Wherever the word "from" turns up in a line of the entries, copy that line.

* BEGIN EXERCISE INPUTS *

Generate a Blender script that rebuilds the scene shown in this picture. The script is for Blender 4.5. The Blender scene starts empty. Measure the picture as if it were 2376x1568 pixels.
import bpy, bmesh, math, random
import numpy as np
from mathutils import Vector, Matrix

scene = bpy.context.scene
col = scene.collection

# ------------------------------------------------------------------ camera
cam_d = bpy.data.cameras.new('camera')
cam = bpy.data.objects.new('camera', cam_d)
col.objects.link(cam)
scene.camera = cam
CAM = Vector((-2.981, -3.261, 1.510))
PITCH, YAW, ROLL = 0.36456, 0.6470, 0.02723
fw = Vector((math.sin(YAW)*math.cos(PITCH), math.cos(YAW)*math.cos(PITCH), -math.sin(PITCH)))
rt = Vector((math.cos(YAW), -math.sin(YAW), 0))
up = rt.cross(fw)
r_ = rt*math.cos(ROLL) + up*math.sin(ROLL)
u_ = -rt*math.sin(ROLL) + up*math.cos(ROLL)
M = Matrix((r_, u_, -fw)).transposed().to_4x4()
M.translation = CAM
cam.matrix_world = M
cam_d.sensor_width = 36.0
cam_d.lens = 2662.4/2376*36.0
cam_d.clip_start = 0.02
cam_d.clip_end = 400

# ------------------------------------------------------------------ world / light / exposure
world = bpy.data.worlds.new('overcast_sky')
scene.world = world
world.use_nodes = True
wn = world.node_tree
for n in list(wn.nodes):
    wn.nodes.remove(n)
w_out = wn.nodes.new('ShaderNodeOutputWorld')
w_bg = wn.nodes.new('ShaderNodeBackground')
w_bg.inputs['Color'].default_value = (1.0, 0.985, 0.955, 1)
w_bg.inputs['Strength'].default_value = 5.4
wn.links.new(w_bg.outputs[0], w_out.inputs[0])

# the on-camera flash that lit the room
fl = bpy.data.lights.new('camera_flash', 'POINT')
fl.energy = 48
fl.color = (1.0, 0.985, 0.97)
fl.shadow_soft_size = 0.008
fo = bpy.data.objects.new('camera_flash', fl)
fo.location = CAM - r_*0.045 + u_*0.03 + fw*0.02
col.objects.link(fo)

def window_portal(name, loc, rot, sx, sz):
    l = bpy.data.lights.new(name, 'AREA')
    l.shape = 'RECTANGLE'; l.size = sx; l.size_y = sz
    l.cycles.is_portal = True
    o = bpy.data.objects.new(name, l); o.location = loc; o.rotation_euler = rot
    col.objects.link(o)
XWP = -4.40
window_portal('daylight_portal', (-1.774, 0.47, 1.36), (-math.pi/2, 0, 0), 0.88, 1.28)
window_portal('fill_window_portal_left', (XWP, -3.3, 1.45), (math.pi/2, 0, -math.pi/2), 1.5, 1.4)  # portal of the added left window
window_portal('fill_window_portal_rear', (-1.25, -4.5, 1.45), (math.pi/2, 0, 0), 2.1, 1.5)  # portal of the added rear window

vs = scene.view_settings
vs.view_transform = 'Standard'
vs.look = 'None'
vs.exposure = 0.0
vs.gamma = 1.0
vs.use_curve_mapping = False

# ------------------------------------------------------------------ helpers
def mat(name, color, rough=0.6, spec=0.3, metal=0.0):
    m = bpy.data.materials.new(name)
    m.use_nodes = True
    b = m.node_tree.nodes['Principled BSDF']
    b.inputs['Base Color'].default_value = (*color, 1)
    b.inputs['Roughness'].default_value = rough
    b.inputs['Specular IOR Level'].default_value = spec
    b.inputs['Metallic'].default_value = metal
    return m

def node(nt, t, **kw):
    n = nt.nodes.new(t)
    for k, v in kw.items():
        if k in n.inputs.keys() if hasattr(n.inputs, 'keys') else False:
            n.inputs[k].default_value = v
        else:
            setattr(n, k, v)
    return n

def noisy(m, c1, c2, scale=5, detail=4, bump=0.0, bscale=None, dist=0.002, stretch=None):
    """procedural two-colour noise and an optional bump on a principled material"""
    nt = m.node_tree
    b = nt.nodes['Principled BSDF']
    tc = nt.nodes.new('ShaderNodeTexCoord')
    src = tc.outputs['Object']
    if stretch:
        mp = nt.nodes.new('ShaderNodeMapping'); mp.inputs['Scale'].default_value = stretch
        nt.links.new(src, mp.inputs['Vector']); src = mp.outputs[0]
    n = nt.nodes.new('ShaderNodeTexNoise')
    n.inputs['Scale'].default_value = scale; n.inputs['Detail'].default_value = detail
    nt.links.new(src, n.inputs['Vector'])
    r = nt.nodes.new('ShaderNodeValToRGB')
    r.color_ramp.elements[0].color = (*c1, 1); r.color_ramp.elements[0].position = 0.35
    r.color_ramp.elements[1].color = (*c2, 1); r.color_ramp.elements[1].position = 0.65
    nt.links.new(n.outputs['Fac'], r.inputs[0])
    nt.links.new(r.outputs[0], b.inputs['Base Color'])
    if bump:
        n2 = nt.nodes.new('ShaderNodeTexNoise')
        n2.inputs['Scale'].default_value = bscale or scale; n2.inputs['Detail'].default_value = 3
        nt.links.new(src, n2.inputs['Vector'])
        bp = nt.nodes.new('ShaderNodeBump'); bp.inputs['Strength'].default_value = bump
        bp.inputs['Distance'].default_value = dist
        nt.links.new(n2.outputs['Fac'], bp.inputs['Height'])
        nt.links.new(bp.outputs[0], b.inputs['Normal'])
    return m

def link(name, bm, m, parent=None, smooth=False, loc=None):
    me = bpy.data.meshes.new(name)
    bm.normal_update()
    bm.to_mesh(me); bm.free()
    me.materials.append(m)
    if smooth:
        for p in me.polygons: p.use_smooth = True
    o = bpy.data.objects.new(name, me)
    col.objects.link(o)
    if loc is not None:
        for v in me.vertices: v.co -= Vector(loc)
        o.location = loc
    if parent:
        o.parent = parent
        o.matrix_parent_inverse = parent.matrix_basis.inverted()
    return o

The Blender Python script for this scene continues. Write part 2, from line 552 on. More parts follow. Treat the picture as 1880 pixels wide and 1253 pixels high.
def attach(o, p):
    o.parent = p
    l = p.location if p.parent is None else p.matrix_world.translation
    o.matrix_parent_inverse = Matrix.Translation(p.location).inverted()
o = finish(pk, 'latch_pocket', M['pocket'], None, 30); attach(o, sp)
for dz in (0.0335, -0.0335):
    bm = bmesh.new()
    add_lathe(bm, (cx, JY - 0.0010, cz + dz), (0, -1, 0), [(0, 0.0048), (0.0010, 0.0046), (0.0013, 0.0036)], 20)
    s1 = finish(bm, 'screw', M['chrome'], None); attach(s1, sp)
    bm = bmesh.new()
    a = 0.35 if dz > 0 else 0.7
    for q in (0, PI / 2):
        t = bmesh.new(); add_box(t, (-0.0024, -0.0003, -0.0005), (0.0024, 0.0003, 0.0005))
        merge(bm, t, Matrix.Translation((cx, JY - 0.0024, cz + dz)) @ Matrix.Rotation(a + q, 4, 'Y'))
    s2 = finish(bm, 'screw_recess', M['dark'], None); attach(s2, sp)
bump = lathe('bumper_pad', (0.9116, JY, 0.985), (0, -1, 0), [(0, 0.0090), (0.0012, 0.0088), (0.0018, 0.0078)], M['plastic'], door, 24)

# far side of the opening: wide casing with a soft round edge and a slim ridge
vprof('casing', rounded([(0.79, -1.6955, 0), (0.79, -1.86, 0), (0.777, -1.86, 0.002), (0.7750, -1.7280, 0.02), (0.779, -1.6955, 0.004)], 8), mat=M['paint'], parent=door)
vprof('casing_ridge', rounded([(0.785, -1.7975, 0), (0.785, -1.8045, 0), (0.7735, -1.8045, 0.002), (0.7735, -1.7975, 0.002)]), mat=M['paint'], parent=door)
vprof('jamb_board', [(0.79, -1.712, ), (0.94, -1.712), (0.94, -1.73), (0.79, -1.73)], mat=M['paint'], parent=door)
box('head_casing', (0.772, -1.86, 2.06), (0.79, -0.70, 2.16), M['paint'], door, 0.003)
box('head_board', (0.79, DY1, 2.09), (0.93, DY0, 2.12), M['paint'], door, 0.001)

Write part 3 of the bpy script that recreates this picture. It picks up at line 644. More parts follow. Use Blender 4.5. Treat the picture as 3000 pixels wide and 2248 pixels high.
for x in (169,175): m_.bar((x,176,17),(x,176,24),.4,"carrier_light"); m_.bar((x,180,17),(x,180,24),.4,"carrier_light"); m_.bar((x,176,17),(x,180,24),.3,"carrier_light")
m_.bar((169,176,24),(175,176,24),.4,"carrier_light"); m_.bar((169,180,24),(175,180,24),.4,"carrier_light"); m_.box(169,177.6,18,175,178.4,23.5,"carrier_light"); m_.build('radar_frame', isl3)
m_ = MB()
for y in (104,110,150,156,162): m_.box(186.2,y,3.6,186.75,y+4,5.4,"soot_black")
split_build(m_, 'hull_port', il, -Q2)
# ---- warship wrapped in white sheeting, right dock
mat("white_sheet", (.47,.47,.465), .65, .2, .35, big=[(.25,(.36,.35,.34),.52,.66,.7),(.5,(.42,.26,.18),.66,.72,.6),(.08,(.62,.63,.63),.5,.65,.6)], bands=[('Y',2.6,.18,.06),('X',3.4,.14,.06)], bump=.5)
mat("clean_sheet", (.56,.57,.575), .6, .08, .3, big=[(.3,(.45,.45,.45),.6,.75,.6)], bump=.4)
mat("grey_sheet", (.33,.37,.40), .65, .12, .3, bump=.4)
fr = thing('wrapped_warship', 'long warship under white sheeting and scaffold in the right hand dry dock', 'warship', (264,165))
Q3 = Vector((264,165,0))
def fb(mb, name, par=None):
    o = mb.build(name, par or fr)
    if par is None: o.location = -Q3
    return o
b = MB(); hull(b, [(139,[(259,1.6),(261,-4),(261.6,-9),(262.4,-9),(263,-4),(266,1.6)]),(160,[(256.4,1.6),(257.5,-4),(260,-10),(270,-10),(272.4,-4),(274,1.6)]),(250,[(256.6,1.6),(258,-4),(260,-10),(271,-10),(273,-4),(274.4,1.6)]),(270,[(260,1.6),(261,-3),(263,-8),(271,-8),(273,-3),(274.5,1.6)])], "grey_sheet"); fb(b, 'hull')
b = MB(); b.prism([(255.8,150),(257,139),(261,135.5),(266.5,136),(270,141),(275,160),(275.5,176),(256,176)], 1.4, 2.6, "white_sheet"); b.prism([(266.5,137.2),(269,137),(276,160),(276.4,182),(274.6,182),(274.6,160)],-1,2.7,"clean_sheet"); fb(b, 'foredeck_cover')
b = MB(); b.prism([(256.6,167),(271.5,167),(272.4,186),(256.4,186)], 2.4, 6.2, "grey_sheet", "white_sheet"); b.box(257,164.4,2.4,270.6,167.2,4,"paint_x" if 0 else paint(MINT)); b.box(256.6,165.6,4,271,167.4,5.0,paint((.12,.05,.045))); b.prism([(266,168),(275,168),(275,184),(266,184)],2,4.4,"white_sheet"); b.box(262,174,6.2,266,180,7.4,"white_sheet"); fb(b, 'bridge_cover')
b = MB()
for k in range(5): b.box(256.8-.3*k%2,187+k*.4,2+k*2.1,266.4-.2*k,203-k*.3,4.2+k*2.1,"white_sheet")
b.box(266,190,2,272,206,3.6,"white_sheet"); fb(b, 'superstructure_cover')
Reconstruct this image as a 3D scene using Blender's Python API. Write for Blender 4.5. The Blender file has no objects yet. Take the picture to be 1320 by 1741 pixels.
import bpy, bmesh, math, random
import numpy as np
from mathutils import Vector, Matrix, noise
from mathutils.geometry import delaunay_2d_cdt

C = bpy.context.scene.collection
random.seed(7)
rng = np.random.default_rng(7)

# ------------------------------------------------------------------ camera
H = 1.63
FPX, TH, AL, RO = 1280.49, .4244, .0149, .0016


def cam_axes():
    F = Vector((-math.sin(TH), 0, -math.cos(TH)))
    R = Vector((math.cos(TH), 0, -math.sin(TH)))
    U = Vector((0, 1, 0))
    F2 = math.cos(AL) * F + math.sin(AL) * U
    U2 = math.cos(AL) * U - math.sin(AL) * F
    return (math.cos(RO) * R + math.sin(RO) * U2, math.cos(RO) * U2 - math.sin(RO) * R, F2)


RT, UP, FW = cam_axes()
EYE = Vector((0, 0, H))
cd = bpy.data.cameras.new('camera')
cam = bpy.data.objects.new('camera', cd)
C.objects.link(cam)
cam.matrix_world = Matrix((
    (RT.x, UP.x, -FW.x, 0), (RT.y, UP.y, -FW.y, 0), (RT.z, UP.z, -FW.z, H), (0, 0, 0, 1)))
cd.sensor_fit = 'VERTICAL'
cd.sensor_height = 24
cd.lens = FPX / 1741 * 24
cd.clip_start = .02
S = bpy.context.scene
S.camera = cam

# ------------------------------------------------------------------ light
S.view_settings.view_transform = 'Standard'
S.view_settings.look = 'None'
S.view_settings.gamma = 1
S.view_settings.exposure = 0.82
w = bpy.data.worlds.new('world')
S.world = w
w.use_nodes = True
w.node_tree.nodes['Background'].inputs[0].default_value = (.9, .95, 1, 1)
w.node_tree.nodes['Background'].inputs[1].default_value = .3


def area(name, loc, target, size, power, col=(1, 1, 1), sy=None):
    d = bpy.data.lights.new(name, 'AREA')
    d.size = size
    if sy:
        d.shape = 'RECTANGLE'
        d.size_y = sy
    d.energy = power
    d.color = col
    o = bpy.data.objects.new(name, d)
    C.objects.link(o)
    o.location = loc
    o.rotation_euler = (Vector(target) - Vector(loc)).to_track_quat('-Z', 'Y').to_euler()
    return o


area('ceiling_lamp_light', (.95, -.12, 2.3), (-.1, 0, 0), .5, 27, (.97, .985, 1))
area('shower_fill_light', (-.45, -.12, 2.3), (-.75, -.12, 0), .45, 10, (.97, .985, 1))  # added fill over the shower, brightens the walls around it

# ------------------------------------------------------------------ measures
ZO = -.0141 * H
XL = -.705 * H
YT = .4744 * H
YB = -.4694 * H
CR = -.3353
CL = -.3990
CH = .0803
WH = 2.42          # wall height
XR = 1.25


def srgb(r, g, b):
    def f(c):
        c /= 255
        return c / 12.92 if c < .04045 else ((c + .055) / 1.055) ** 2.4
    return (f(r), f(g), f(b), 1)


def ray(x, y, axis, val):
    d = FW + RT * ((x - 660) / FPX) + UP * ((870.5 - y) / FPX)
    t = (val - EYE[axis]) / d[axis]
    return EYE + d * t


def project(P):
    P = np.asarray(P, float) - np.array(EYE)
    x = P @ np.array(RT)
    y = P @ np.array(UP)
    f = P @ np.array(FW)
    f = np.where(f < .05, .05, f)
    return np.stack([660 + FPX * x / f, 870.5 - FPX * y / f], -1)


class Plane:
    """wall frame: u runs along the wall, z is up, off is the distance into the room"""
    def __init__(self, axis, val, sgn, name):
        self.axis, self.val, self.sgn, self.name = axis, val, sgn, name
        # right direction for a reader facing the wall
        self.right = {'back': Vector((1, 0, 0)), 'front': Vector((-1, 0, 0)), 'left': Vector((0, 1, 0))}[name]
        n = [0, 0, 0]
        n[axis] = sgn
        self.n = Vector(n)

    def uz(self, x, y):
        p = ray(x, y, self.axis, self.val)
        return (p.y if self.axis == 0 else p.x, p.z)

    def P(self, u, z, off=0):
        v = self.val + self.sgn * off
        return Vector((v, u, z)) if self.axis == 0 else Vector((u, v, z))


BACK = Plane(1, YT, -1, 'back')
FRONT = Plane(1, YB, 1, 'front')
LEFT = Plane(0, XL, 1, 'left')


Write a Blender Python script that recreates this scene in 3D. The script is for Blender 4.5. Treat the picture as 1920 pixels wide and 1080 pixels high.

* END EXERCISE INPUTS *

- COMPLETE RESPONSE:
from mathutils import Vector, Matrix
The Blender Python script for this scene continues. Write part 2, from line 552 on. More parts follow. Treat the picture as 1880 pixels wide and 1253 pixels high.
from mathutils import Vector, Matrix, noise
from mathutils.geometry import delaunay_2d_cdt